What is asked:
Everything from the first line down to the line containing "PI = math.pi" is to be retyped exactly, both ends included, with pictures left out.
── Given information
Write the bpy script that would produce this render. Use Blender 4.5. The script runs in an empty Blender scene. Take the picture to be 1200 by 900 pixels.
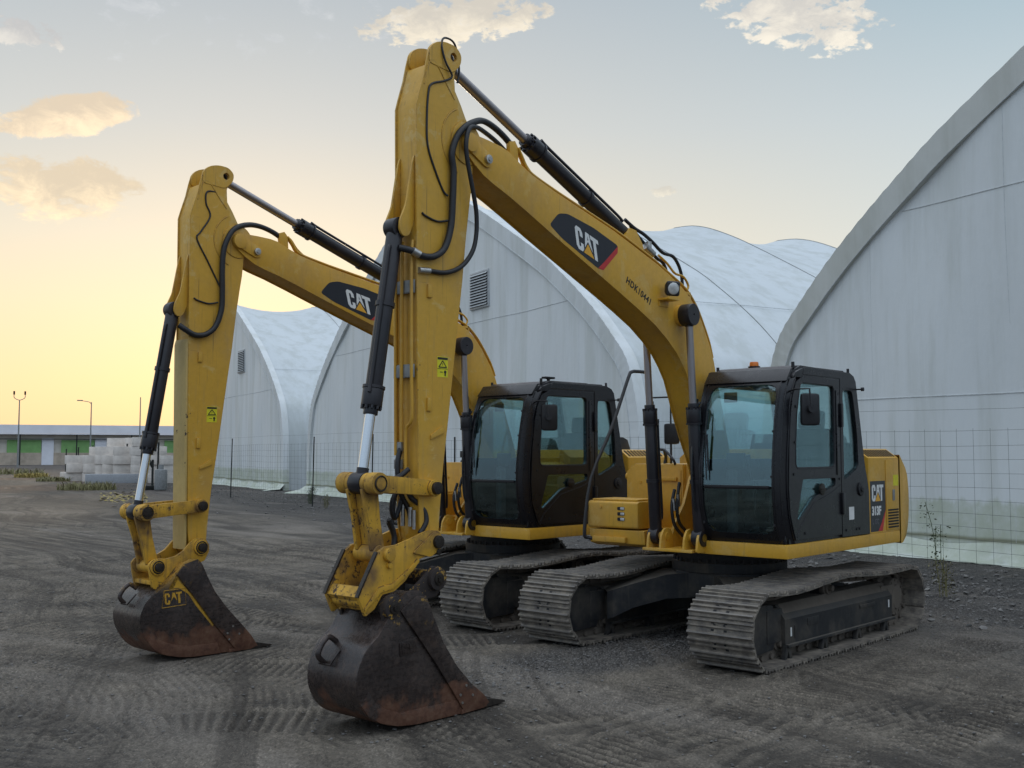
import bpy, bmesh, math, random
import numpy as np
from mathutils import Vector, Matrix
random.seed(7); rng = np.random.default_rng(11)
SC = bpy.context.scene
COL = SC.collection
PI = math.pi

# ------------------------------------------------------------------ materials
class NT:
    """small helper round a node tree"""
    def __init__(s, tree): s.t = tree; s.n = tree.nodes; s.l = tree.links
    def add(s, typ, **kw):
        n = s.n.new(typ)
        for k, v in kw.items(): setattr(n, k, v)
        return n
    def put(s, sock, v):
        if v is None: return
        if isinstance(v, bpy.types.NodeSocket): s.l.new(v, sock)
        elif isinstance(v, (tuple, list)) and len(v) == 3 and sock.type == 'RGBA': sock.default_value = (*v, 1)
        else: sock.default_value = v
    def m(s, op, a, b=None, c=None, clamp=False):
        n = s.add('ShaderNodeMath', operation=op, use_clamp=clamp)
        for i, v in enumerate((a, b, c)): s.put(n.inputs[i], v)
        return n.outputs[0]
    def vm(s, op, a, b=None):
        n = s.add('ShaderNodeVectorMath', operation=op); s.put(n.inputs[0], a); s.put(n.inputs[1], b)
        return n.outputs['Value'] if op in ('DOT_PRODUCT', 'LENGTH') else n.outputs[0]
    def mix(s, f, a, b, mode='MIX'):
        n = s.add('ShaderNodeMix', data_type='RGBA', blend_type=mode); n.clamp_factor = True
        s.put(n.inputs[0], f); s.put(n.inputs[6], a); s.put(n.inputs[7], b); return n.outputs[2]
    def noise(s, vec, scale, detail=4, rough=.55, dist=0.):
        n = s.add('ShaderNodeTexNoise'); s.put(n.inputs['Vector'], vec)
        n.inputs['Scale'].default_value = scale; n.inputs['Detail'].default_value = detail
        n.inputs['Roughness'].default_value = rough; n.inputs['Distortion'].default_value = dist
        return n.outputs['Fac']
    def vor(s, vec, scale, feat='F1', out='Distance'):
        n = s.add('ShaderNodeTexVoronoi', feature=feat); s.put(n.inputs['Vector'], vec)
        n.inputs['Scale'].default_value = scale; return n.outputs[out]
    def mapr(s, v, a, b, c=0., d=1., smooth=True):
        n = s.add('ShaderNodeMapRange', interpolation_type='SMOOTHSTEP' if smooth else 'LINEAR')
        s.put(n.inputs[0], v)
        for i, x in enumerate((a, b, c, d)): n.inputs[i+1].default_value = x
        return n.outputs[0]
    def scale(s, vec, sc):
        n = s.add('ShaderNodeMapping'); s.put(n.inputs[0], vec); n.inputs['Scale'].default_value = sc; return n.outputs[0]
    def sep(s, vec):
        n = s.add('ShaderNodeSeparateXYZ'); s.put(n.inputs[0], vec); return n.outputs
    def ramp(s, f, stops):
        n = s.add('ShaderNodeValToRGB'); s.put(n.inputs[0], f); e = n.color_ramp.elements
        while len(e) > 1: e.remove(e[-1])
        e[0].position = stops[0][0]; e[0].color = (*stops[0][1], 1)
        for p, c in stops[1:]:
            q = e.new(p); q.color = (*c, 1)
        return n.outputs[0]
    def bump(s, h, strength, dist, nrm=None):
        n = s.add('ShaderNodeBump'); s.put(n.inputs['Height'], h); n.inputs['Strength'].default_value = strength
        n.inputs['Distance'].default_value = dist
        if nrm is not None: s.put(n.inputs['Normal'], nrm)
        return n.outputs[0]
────
Result below:
Write the bpy script that would produce this render. Use Blender 4.5. The script runs in an empty Blender scene. Take the picture to be 1200 by 900 pixels.
import bpy, bmesh, math, random
import numpy as np
from mathutils import Vector, Matrix
random.seed(7); rng = np.random.default_rng(11)
SC = bpy.context.scene
COL = SC.collection
PI = math.pi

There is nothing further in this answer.